The reality is that the Spanish judicial system has abandoned impartiality and has put itself at the service of the unity of the homeland threatened by Catalan independence.

Tiago Douwens Prats
Fontenay-le-Fleury, France

IF Scotland’s only Labour MP is shocked that civil servants in Scotland are receiving taxpayers’ cash to work on implementing policy promised in the SNP manifesto, can someone ask for his thoughts on the taxpayers’ cash that went to Westminster civil servants for secretly producing a report on Scottish attitudes to independence?

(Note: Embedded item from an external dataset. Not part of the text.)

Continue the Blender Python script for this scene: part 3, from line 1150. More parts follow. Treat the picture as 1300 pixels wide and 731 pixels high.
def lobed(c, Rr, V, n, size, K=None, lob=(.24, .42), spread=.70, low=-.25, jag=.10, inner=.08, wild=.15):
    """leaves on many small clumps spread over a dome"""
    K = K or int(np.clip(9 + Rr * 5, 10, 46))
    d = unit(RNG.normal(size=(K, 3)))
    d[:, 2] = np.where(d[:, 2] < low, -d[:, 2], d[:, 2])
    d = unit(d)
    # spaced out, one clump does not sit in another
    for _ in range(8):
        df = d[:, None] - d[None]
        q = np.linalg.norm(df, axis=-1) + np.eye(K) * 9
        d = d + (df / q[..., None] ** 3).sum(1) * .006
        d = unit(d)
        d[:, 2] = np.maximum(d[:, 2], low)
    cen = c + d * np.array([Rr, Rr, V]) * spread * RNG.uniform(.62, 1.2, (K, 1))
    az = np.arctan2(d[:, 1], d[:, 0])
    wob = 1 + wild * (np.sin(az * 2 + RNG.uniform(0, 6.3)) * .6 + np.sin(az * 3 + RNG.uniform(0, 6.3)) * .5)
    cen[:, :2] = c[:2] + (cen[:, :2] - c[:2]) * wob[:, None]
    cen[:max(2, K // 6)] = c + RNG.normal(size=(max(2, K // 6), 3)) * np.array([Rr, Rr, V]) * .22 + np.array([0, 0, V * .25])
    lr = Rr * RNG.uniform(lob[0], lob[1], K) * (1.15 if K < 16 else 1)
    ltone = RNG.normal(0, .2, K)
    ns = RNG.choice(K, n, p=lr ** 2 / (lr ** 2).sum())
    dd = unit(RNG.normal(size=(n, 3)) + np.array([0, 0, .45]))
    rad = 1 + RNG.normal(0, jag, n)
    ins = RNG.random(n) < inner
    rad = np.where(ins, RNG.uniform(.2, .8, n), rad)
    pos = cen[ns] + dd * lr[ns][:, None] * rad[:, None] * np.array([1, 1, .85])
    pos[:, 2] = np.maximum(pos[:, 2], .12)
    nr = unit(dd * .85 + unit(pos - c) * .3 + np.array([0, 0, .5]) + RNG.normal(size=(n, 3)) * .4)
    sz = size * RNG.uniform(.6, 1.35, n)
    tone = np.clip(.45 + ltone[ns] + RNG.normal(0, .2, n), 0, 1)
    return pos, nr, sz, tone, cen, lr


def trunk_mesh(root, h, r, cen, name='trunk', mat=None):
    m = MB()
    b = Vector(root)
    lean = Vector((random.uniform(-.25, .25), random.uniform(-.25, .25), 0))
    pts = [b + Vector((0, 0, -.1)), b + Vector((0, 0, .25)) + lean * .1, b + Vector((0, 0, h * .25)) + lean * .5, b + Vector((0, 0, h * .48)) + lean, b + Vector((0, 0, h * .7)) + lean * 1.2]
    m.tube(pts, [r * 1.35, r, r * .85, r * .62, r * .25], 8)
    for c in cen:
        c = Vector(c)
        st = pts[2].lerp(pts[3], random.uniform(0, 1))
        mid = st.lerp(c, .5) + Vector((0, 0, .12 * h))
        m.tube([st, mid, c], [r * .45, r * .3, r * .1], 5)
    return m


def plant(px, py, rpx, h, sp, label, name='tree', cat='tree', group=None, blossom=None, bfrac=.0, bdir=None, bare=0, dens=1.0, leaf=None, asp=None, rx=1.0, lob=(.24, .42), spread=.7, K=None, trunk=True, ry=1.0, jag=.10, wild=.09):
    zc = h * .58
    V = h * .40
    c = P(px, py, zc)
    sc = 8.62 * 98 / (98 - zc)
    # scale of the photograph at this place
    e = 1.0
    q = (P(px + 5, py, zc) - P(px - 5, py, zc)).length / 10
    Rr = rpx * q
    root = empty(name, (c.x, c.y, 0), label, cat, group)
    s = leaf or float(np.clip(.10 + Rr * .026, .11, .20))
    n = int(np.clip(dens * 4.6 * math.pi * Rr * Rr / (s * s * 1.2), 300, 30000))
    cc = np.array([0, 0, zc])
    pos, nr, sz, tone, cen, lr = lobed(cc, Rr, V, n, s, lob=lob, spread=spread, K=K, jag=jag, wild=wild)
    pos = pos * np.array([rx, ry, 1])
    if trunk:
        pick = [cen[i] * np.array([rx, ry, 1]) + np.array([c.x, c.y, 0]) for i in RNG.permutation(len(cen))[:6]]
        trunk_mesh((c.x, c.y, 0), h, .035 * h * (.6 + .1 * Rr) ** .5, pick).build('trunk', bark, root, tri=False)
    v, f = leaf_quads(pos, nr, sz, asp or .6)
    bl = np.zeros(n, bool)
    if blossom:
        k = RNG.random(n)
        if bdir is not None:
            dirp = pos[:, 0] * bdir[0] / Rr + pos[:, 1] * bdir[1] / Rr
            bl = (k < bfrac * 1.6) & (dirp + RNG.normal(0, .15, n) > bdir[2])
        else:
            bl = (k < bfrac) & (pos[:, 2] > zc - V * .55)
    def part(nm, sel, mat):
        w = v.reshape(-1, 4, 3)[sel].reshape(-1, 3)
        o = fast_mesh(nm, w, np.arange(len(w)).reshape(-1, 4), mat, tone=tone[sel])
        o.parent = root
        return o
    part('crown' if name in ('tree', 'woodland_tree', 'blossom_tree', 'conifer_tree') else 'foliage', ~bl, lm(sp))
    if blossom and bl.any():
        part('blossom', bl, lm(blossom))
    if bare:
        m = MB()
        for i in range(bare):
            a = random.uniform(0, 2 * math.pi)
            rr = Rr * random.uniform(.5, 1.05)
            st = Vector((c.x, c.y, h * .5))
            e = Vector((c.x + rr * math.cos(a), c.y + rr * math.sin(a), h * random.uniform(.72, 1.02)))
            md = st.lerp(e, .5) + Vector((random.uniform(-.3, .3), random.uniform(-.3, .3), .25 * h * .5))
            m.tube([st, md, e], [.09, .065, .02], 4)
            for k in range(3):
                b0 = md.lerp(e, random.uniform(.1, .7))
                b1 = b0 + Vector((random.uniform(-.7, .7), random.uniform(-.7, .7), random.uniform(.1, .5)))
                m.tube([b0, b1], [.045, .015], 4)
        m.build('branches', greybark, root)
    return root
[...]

He might also like to tell us his thoughts on the taxpayer cash used thereafter to defend these actions in court and then to ignore the legal ruling.

P Davidson

AS the all-year-round pantomimes continue at the House of Conmen, Westmonster Productions proudly presents this month’s offering of “Far Right and the 7 Toffs”. Starring alongside Far Right are Sleazy, Snooty, Cashful, Gropey, Spin Doc, Scrumpy and Cocky. Guaranteed live entertainment Mondays toFridays with a bevy load of laughs at the taxpayers’ expense. (Oh, yes it is!)